I read an interview with a successful author who touched on this very idea. He claimed that, if you want to pay the bills, you ignore the mood and get on with the business.

Writing is often called a craft. I think the craft in writing is the ability to produce solid work while daydreaming about flying a kite, watching Oprah, eating ice cream...

Sunday, January 25, 2009

Always Target A Market

I submitted an essay to Newsweek and I haven't heard back. Time is up and they clearly aren't going to buy "Time To Go." I didn't think they would, but you never know unless you try.

This is a good lesson for me. I didn't target a market. I just wrote from the heart. Now I don't know what to do with this piece. It just isn't a good fit for anywhere. I am so angry that I wasted all of that time and effort on an essay that had no target market.

This is my first real rejection, though it didn't come in the form of a rejection letter. The time simply ran out.

I will not make this mistake again, but I take it as a good sign that I am learning from mistakes and tucking them away so that I never let it happen again!

Wednesday, January 21, 2009

Pushin' It Up

The cursor is flashing before my eyes. The words are on the tip of my tongue. Now type, Julie, type.

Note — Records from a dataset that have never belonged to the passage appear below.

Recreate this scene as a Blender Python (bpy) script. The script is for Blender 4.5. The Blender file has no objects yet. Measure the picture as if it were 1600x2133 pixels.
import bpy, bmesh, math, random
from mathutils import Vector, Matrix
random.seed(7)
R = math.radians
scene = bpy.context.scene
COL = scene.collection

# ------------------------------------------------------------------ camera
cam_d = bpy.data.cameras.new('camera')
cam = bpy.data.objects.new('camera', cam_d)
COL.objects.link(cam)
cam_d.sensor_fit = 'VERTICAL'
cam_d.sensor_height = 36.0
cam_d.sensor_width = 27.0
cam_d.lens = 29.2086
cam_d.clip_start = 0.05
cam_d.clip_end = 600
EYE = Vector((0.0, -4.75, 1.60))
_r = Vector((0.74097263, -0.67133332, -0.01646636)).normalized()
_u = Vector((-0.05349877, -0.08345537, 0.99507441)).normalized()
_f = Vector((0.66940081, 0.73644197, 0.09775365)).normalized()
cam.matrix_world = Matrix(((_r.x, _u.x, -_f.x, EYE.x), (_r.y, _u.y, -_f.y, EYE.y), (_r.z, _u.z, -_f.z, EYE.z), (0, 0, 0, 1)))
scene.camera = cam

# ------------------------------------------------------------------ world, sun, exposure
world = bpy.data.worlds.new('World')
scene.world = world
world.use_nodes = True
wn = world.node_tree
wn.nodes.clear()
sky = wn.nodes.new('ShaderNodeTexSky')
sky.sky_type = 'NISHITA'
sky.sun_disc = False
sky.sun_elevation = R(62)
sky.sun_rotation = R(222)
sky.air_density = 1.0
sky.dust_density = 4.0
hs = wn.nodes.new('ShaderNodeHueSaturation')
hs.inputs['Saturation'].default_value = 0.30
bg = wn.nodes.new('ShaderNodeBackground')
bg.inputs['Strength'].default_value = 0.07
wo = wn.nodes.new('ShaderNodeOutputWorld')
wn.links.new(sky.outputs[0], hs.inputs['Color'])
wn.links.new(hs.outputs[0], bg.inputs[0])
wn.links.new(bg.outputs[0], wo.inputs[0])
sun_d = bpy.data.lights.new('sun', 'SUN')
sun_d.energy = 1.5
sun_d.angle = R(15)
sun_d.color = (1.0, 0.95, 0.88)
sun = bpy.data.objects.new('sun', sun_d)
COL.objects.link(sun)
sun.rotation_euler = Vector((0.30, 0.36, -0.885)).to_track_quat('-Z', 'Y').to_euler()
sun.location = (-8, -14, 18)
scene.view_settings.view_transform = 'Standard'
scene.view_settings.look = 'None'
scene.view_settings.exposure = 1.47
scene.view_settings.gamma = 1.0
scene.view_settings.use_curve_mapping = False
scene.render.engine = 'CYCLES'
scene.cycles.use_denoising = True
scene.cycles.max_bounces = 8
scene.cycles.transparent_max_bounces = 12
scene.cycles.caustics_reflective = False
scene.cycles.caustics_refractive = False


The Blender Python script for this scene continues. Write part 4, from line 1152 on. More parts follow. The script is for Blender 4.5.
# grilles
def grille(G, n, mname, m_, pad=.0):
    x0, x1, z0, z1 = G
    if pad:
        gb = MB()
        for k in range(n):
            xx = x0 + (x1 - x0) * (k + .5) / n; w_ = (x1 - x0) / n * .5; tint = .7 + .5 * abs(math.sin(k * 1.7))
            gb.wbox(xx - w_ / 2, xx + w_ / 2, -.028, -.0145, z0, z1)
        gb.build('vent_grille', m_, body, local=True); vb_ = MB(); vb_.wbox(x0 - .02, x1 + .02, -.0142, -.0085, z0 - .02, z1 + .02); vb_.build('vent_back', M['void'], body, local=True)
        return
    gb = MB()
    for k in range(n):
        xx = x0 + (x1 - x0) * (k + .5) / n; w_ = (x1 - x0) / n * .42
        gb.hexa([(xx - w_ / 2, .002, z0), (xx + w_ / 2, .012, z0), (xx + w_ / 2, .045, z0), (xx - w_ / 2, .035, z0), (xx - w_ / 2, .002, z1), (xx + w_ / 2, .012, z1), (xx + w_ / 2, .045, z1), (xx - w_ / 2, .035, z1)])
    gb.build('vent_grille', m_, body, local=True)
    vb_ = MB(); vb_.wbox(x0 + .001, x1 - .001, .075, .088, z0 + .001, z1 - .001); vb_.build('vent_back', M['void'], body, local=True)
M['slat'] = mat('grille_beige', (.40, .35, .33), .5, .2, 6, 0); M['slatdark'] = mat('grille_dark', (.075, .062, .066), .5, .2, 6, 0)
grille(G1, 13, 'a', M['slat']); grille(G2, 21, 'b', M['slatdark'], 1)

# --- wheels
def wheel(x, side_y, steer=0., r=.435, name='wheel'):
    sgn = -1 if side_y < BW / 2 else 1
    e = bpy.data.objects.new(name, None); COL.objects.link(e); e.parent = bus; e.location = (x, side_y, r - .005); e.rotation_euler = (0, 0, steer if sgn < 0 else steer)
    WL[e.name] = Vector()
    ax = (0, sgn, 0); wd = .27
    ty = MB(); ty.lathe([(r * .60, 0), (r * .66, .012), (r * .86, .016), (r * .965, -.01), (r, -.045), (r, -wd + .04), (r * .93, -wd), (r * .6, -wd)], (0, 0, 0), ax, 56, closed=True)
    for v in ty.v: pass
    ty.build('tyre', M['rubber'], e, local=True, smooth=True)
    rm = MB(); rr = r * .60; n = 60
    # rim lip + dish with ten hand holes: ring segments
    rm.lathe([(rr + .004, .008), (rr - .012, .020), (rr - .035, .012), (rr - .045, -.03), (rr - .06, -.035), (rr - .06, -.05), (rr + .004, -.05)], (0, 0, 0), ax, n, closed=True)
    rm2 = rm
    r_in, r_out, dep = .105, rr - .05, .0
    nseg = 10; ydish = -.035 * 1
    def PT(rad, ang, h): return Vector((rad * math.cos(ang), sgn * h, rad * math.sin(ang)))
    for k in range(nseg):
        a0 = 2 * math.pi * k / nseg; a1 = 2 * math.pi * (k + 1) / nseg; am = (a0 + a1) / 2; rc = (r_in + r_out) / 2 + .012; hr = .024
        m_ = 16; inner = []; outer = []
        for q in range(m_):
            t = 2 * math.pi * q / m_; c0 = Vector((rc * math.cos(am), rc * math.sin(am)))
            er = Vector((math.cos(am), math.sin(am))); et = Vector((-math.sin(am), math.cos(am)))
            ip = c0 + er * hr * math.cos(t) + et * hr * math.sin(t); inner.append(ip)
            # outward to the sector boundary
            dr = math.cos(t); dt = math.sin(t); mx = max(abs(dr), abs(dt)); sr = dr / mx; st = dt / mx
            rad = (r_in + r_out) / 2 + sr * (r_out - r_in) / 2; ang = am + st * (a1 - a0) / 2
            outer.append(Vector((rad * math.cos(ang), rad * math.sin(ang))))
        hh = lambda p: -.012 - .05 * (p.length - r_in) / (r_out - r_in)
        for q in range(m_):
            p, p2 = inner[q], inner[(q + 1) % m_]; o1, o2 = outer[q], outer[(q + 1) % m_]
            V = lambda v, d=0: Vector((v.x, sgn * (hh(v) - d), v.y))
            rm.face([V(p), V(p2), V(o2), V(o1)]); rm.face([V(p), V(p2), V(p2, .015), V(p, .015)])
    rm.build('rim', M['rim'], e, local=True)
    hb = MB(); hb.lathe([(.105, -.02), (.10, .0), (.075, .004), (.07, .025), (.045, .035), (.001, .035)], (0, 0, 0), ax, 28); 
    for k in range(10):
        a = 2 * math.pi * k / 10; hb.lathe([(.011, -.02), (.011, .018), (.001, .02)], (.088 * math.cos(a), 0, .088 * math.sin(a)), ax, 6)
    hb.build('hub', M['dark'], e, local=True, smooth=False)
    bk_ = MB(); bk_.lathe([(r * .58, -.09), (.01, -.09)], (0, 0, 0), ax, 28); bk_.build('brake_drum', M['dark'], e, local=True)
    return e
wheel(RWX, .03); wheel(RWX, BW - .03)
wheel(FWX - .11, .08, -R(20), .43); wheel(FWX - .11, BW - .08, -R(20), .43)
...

But I am frozen with...fear? No, nerves...yes, that is it. My nerves are tingly. I am trying something new and I am anxious to succeed. I am not sure where to start, but the logical place seems to be here, in my desk chair.

Ok, I am being overly dramatic! But I am nervous about writing and submitting my first query. Will my hook be catchy enough, will my clips be sufficient, can I make good on the deal (if and when it is offered)? Can I handle the rejection?

Of course I can. I am a writer and this is what writers do. I am ready to push it up a notch.

So here it goes...

Tuesday, January 20, 2009

Hamster on the Wheel

Writing has its ups and downs. Life has its ups and downs. Interruptions are plentiful and I am fighting for time in my office-closet. There are days when I feel like a hamster running on a wheel--pounding away on the keyboard, but never really getting anywhere! "I write on Tuesdays and Thursdays," has become a mantra I repeat to myself, my husband, my overflowing laundry hamper and my friends. But the momentum slowed and it is heck getting it up and running again!

I need a success. I need to publish something with a prestigious byline and a pretty pay check! Where-oh-where are those editors who just must publish my work? I know you are out there & if you could just give me a ring tomorrow, I think that would get my momentum back up and running at an acceptable level.

Thursday, January 8, 2009

Full Steam Ahead

I am ready for 2009. Have I mentioned this already? Today I solidified my goals, and I am ready to write.

I am relaxing about the niche because I have faith that with every single article and essay I write, I am honing in on my "thing." I am feeling really good about sampling different topics and genres. I am taking niche out of my vocabulary for a while. That's the last time I am going to say it. I promise. I am not even sure I like that word.

The best part--I feel like I am gaining momentum doing exactly what I should be doing. Writing.

How lucky that I can do so much from my own home, often with my 4-year-old in my lap or playing beside me and my 7-year-old begging to play Webkins on my computer. So much better than a cubicle with only a computer for company (been there, done that).

Ah, this is the life. Now if I could just get a response from that interview request...

Saturday, January 3, 2009

Balancing Act

I have taken the last week off from writing. And from real life, too! I am already dreading getting back into the routine Monday when school starts, hubby goes back to work and I am a part-time taxi driver, part-time writer once again. 

As I filled up my January calendar, I had the opportunity to ponder my priorities for 2009 & hopefully head off some of the stress that builds when I am in the midst of my juggling routine.

1--I am a wife and a mother first and those roles will always be most important to me. It is OK if I have to drop any other aspect of my life (temporarily) to be available for my husband and my children.

2--Exercise. I have to put exercise before writing because it is a matter of health for me. The more fit I feel, the more productive I am. This is a hard one for me because I'd rather be writing than exercising! However, I am certain if I plan well, I can fit both into my schedule.

3--Writing. I have enjoyed the beginnings of a new writing career in 2008 and I have no plans to slow down. In fact, I am entering 2009 organized, prepared and ready. I will continue to explore different avenues available to me so that, when my youngest starts kindergarten in 2010, I will be ready to be a full-time writer!